Un fromage de caractère
Vers 1850, un certain Antoine Roussel, agriculteur à Laqueuille, entreprend d’améliorer la qualité et d’organiser la fabrication de ce fromage de vache, cousin rustique du Roquefort ; c’est le premier à avoir l’idée d’incorporer au caillé, des moisissures développées sur du pain de seigle. Pour faciliter le développement du persillé, il imagine de piquer les fromages avec une aiguille à tricoter, puis, à cette fin, invente une piqueuse mécanique. La fabrication industrielle du Bleu d’Auvergne est née ; elle supplantera rapidement la fabrication artisanale, de sorte qu’il ne reste aujourd’hui que deux producteurs de Bleu d’Auvergne fermier.
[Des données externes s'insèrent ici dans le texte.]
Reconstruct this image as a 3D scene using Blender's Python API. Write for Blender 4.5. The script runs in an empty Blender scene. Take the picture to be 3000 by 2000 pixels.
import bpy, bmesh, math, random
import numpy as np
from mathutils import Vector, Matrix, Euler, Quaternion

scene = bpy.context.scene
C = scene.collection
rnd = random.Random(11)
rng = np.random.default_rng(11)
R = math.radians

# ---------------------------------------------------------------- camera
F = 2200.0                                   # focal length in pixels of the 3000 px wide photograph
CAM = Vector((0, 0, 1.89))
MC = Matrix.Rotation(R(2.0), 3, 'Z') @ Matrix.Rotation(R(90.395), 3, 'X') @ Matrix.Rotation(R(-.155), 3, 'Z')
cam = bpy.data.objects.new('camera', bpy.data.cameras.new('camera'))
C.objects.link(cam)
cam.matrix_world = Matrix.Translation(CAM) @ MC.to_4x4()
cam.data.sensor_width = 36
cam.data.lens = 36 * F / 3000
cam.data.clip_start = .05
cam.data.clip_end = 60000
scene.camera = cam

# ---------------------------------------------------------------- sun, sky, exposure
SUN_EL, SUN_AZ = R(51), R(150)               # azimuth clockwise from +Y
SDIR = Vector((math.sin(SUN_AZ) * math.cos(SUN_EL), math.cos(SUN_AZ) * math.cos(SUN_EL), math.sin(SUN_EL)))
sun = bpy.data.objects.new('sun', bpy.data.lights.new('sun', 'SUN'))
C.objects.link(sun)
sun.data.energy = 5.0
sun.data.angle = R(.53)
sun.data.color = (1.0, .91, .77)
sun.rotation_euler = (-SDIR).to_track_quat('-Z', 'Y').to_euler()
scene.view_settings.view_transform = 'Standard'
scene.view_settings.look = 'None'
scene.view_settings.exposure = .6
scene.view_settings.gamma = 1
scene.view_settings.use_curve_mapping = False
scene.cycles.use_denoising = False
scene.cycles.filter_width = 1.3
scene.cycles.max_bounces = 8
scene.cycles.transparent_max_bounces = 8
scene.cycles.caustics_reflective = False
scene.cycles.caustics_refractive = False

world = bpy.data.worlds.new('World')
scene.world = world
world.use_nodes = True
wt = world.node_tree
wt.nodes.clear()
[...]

Surtout, les choses ont largement évolué depuis le milieu du XIXe siècle. Aujourd’hui, on n’utilise plus de poudre de bleu, mais du pénicillium Roqueforti cultivé en laboratoire et qu’on mélange au lait collecté sur la zone d’appellation, laquelle s’étend au-delà des deux départements du Cantal et du Puy-de-Dôme. Après quoi, selon les préceptes de l’AOC (obtenue en 1975), il s’agit toujours de trancher et d’égoutter le caillé, puis de le brasser délicatement, de « coiffer le grain ». Les 6 000 tonnes de fromage Bleu d’Auvergne produites chaque année sont ensuite moulées et égouttées, puis salées à la main. Ultime étape, le piquage, qui, en favorisant l’aération du fromage, permet d’obtenir un persillé homogène.
Après cinq semaines d’affinage, emballé dans sa livrée d’aluminium, le Bleu d’Auvergne est prêt à la vente. Sur la table, il fait valoir sa rusticité, sa puissance, mais aussi son fondant, son onctuosité ; il développe tout son potentiel accompagné d’un blanc moelleux (Bergerac, ou Pineau des Charentes), ou encore d’un blanc sec (Gewurztraminer) alors que les amateurs de rouge devront se rabattre sur un vin doux, style Maury.